Simple test on the currently paraded source code

*This was written by AES Watch member and IT expert Jun Estrella 

1.    Compile the Dominion Source Code and compute the DC (hash code).

2.    Extract the hash code of any deployed PCOS, one which has undergone Final Testing and Sealing, and ready for use on 13 May 2013 [referred to as Deployed PCOS Code or DPC]. There are utility programs for such extraction.

3. Compare DC with the DPC.

a.    If the DC is EQUAL to the DPC, then Situation 1 passed.

b.    If the DC is NOT equal to the DPC, then someone is “lying through his teeth.”

Make this check for as many representative deployed, FTS PCOS machines.

If what Brilliantes claim is true, there will only be one hash code, the same for the DC and the DPC’s.  If there are at least two different codes, we REALLY HAVE A PROBLEM.
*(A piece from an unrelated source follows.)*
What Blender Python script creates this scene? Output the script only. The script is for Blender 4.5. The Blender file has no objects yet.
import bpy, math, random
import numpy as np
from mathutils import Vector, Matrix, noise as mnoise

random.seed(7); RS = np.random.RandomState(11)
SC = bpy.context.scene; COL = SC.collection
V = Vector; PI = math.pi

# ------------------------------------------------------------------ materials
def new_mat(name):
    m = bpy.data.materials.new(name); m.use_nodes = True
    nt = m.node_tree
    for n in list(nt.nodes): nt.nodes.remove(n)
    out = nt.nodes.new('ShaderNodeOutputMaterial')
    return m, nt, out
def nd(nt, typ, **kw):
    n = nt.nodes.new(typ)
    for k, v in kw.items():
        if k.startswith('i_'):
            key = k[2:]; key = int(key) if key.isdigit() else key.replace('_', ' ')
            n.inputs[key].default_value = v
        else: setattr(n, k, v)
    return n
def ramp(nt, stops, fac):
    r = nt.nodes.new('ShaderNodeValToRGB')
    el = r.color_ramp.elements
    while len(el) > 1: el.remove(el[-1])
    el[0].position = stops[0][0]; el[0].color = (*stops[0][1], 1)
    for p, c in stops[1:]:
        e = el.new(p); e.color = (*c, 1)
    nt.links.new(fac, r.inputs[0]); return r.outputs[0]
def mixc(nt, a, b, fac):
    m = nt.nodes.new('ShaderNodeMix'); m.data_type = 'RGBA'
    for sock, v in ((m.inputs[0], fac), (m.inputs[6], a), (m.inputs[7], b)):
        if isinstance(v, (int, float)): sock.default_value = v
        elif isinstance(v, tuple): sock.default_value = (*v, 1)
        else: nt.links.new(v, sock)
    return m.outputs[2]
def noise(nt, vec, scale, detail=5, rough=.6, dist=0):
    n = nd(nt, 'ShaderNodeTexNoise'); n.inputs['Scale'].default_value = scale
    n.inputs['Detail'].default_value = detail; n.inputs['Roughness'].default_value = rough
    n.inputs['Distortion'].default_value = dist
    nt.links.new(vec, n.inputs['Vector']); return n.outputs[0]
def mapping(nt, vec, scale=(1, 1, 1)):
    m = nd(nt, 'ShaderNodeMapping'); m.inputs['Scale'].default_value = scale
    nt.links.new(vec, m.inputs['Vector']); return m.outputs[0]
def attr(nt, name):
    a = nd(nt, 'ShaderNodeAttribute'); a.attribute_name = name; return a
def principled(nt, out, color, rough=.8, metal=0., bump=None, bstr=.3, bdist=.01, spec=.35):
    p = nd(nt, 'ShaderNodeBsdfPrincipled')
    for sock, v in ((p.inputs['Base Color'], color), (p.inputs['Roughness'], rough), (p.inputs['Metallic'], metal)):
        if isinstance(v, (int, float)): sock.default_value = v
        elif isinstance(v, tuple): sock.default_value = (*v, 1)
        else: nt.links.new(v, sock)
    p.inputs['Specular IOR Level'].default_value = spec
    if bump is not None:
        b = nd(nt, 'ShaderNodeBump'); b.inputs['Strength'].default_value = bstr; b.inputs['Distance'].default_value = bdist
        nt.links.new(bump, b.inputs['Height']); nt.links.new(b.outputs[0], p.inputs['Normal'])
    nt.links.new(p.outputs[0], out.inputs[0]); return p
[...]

4.    If all DPC’s in the test PCOS sets are the same, and as in Situation 1 in 3.a above, the next test should be the extraction of the hash code for the PCOS code used in 2010 [referred to as  Smartmatic-TIM Code or STC2010], supposedly “escrowed in the BSP.”

a.    If there is no escrowed PCOS source code in BSP, then Comelec has a big problem.

b.    If there is an escrowed PCOS source code, and the DC is EQUAL to STC2010, then these conclusions apply:
b.1    The STC2010 is a “pirated” version.
b.2    There was no correction of the “supposedly” SLI findings re the STC2010 code (some 40 or so defects to be corrected).  The problems of 2010 elections remain the same for the 2013 elections.

I will not be surprised if the truth about the Brilliantes Commission will expose itself after Situation 3.a above.  Item 4 will determine the liability of the Melo Commission.